What is needed:
Leaving out all pictures, reproduce the entries below exactly, from the first line through the line that contains "(.73, .745, .765), 0.0, .35)".

Records for processing:
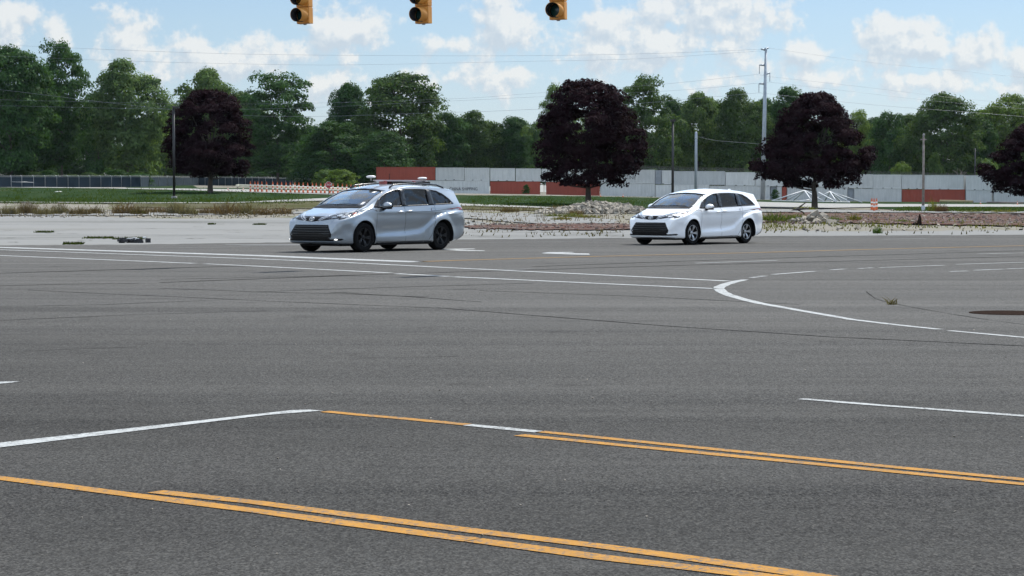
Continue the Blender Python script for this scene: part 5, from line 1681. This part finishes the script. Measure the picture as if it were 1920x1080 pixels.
def car_paint(name, col, metal, rough, flake=0.0):
    m, t, out = new_mat(name)
    b = t.n('ShaderNodeBsdfPrincipled'); tc = t.n('ShaderNodeTexCoord')
    n = t.noise(tc.outputs['Object'], 1.6, 4)
    t.l(t.mix(t.math('MULTIPLY', t.maprange(n, .4, .7), .10), col, tuple(c * .75 for c in col)), b.inputs['Base Color'])
    # road film low on the body
    b.inputs['Metallic'].default_value = metal; b.inputs['Roughness'].default_value = rough
    b.inputs['Coat Weight'].default_value = 1.0; b.inputs['Coat Roughness'].default_value = .08
    t.l(b.outputs[0], out.inputs[0]); return m
M_SILVER = car_paint('silver_metallic_paint', (.25, .283, .318), .72, .40)
M_WHITEP = car_paint('white_pearl_paint', (.73, .745, .765), 0.0, .35)

# shared meshes --------------------------------------------------------------
def ring_ellipse(a, b, t, n=28):
    return [(a * math.cos(2 * math.pi * k / n), b * math.sin(2 * math.pi * k / n)) for k in range(n)]
def emblem_mb():
    """three interlocked chrome ovals lying on the upper grille"""
    mb = MB()
    def oval(cy, cz, a, b, w):
        c, _ = PR.cast(Vector((-4, 0, .83)), Vector((1, 0, 0)))
        pts = []
        for k in range(33):
            t_ = 2 * math.pi * k / 32
            pts.append(Vector((c.x - .03 + (cz + b * math.sin(t_)) * .30, cy + a * math.cos(t_), .835 + cz + b * math.sin(t_))))
        mb.tube(pts, w, 6, False)
    oval(0, 0, .076, .052, .0060); oval(0, .022, .050, .021, .0055); oval(0, -.004, .021, .047, .0055)
    return mb
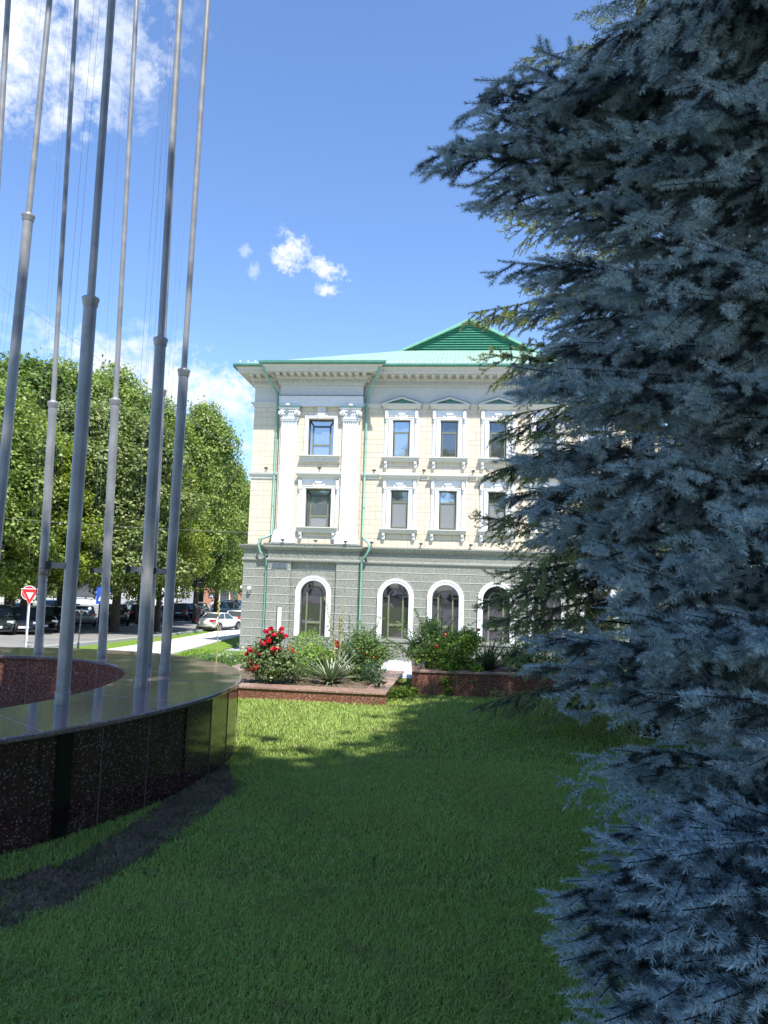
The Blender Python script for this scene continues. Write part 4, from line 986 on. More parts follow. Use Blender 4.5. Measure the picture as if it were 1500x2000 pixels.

Solution:
Continue the Blender Python script for this scene: part 5, from line 1681. This part finishes the script. Measure the picture as if it were 1920x1080 pixels.
def car_paint(name, col, metal, rough, flake=0.0):
    m, t, out = new_mat(name)
    b = t.n('ShaderNodeBsdfPrincipled'); tc = t.n('ShaderNodeTexCoord')
    n = t.noise(tc.outputs['Object'], 1.6, 4)
    t.l(t.mix(t.math('MULTIPLY', t.maprange(n, .4, .7), .10), col, tuple(c * .75 for c in col)), b.inputs['Base Color'])
    # road film low on the body
    b.inputs['Metallic'].default_value = metal; b.inputs['Roughness'].default_value = rough
    b.inputs['Coat Weight'].default_value = 1.0; b.inputs['Coat Roughness'].default_value = .08
    t.l(b.outputs[0], out.inputs[0]); return m
M_SILVER = car_paint('silver_metallic_paint', (.25, .283, .318), .72, .40)
M_WHITEP = car_paint('white_pearl_paint', (.73, .745, .765), 0.0, .35)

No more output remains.